XL Recordings :: 2004 :: acheter ce disque
A posteriori, il est facile de comprendre pourquoi le jeune prodige bénéficia d'un tel accueil. Son profil, sa musique, tout caressait la critique locale dans le sens du poil. Dizzee Rascal était un fantasme devenu réalité. Des bas-fonds d'East London, apparaissait donc un génie précoce, un jeune Noir de 18 ans, rejeton d'une famille monoparentale, et porte-voix d'un genre musical inédit, bientôt déonmmé "grime". Et avec cette scène nouvelle, c'était comme si un autre rap était né de lui-même à Londres, se nourrissant des racines jamaïcaines et de l'immense culture rave britannique, plutôt que de s'inspirer des Américains. Flattant le nationalisme d'une critique britannique en quête perpétuelle de ses nouveaux Beatles ou de ses nouveaux Sex Pistols, il concrétisait l'espoir ancien d'un hip-hop purement anglais.
Une hype pareille, beaucoup d'artistes y auraient succombé. Le retour de bâton, en effet, est parfois cruel. Dizzee Rascal, cependant, eut le bon goût de sortir un second album, Showtime, qui concrétisait le coup d'essai de Boy In da Corner, à peine un an plus tard.

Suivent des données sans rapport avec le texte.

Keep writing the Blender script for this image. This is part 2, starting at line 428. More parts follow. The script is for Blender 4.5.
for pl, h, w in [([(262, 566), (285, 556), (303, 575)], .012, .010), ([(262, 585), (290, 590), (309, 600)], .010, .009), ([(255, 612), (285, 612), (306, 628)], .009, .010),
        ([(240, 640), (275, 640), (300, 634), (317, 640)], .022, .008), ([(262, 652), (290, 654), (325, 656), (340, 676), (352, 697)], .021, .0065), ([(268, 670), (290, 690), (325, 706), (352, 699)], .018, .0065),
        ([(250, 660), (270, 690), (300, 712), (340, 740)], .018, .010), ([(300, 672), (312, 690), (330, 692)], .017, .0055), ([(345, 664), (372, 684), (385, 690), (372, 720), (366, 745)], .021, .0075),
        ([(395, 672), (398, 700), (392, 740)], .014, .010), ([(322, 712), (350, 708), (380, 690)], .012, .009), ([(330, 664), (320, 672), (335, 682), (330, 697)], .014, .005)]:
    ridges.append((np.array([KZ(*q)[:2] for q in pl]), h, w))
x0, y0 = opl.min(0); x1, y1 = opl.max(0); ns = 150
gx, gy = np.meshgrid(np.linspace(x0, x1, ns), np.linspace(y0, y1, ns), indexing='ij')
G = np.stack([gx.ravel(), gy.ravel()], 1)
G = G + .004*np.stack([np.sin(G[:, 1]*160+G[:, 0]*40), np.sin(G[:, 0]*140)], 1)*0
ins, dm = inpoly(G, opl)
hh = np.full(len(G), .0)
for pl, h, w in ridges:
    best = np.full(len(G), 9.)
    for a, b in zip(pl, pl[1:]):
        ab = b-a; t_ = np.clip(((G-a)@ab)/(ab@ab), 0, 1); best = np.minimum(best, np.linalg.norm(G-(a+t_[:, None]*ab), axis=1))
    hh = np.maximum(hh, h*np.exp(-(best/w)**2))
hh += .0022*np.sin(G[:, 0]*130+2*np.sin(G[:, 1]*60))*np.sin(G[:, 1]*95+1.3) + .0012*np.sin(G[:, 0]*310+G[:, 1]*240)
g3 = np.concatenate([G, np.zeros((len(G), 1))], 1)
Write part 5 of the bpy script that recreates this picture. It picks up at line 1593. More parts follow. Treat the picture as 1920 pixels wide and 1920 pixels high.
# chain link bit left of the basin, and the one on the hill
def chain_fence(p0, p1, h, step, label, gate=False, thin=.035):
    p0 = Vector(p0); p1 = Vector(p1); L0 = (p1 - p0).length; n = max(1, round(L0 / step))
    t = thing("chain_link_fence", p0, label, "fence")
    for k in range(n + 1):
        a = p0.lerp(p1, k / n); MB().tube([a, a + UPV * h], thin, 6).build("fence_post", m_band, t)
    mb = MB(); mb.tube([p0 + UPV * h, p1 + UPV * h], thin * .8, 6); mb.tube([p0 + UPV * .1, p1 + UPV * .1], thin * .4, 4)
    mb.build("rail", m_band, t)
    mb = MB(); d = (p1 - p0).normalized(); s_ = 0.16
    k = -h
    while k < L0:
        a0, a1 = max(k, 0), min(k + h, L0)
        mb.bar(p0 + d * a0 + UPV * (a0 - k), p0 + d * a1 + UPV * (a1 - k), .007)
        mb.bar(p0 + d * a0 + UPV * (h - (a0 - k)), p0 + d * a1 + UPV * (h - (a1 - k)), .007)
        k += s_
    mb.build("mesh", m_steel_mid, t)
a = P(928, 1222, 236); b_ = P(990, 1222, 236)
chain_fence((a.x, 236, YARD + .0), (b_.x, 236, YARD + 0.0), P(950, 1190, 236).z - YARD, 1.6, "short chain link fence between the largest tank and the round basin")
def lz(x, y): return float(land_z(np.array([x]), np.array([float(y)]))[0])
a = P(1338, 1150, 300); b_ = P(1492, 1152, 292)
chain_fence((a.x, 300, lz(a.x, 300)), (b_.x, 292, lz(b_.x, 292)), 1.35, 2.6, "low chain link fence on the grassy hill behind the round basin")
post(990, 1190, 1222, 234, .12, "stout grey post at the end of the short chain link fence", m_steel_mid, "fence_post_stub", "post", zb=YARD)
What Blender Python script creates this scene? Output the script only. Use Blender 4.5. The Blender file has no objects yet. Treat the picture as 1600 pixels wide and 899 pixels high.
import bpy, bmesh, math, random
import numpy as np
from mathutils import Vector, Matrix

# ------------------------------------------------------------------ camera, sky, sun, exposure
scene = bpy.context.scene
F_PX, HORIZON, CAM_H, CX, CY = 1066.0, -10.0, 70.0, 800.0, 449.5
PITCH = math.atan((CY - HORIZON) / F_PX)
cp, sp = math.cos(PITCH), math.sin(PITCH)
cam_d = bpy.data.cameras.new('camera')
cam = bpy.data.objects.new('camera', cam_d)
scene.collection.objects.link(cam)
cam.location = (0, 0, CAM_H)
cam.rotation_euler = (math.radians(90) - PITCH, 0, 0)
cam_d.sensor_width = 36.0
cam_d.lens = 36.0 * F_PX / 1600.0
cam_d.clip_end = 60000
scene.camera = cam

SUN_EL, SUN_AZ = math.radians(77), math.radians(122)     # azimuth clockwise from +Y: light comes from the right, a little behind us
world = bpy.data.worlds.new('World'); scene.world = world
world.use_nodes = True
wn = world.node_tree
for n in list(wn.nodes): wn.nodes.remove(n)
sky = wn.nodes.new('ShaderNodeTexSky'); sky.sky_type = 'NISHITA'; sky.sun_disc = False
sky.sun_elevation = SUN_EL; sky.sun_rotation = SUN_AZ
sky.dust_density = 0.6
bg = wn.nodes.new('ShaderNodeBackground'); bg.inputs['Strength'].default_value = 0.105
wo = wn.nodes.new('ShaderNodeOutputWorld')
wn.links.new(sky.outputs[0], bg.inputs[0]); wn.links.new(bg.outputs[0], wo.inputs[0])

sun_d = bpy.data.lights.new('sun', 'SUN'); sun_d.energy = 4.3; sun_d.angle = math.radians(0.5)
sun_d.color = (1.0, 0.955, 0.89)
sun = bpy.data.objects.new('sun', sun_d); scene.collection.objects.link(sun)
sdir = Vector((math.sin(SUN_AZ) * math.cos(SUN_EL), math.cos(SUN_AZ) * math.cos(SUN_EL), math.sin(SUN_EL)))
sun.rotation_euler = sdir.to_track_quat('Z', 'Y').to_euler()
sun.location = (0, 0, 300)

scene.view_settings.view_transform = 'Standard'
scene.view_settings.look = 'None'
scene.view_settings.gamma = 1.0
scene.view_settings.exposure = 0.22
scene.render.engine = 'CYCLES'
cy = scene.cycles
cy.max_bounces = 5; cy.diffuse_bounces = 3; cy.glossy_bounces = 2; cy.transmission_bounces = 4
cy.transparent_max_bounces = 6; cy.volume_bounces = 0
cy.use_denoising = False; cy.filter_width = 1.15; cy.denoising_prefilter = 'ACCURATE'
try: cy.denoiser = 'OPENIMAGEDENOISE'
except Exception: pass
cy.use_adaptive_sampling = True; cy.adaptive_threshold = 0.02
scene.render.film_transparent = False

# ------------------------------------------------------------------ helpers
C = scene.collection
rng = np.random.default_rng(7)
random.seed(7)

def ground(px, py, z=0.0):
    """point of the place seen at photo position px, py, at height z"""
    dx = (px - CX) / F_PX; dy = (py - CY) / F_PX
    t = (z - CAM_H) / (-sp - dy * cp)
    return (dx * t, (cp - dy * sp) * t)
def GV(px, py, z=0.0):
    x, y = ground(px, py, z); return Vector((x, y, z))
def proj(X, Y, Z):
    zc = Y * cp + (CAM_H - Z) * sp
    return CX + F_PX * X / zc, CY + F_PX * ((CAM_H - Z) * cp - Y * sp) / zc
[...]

Un album qui lui était même sensiblement supérieur.
Comme le titre l'indiquait (le spectacle commence), il s'agissait pour lui de jeter un regard sur le grand cirque du show-business, qu'il venait tout juste de rejoindre. Dès le tube "Stand Up Tall", propulsé par un beat façon jeu vidéo à l'ancienne, Dizzee Rascal retraçait son parcours sur un ton conquérant. Il s'affirmait encore sur le dépouillé "Everywhere", puis sur l'excellent et le ténébreux "Respect Me". Conscient qu'on l'entendait désormais bien au-delà de son cercle londonien, Dizzee Rascal, en bon rappeur, représentait sa ville et son ghetto face au reste du monde ("Graftin", "Get By"). Mais tout cela n'excluait pas des commentaires goguenards sur la célébrité et le statut de V.I.P. ("Hype Talk", "Flyin'"), un brin d'autodérision ("Face"), et un oeil critique sur son parcours avec le poignant "Imagine".
Malgré son jeune âge, Dizzee Rascal se montrait perspicace. Mais ses propos n'auraient rien été sans tout le reste, comme ce phrasé reconnaissable, cet accent londonien particulier où tous les "ou" se prononcent "u" (cf. "Knock, Knock"), ce ton à la fois fanfaron et comique. Sans surtout ces beats, irrésistibles à force de cultiver les bizarreries (le son oriental carillonnant de "Learn", le faux-airs dancehall de "Girls", successeur désigné du tube "I Luv U"), avec ces sons issus de l'énorme héritage des musiques électroniques en Angleterre, comme l'ambient du très bon "Flyin'" et le sautillant finale "Fickle". Même si les beats sont limite cheap, il n'y a pas grand-chose à jeter sur Showtime. Peut-être juste ce pauvret "Get By" lorgnant dangereusement vers le R&B avec son intervention féminine.
Beaucoup de bêtises ont été dites sur Dizzee Rascal au moment de la sortie de Boy in da Corner, en particulier qu'il inventait le rap du futur. Cependant, non. Le grime, en dépit des efforts d'un Wiley et de toute autre émanation du Roll Deep Crew, peina bien trop souvent à produire des albums aussi pérennes et convaincants que ceux du jeune Dylan Mills. Dizzee Rascal n'était pas la tête de proue d'un mouvement destiné à changer la face du rap. Il était en fait beaucoup plus que cela : un artiste singulier, accompli ; l'un des rares Anglais à n'avoir rien à envier, en termes de talent et d'originalité, à ses collègues d'Outre-Atlantique.
Chouette chronique. Il a résisté à la hype le temps du deuxième album. Mais pour la suite...
Sinon une petite faute : "Mais tout cela n'excluE pas des commentaires goguenards".
Sacré Dizzee ! j'aime aussi cet album. En fait, j'aime même les deux suivants (Maths+English est peut-être celui que je préfère), le dernier a beau verser dans la "soupe populaire" comme j'ai pu lire à droite à gauche, ça reste le temps de quelques morceaux, agréable.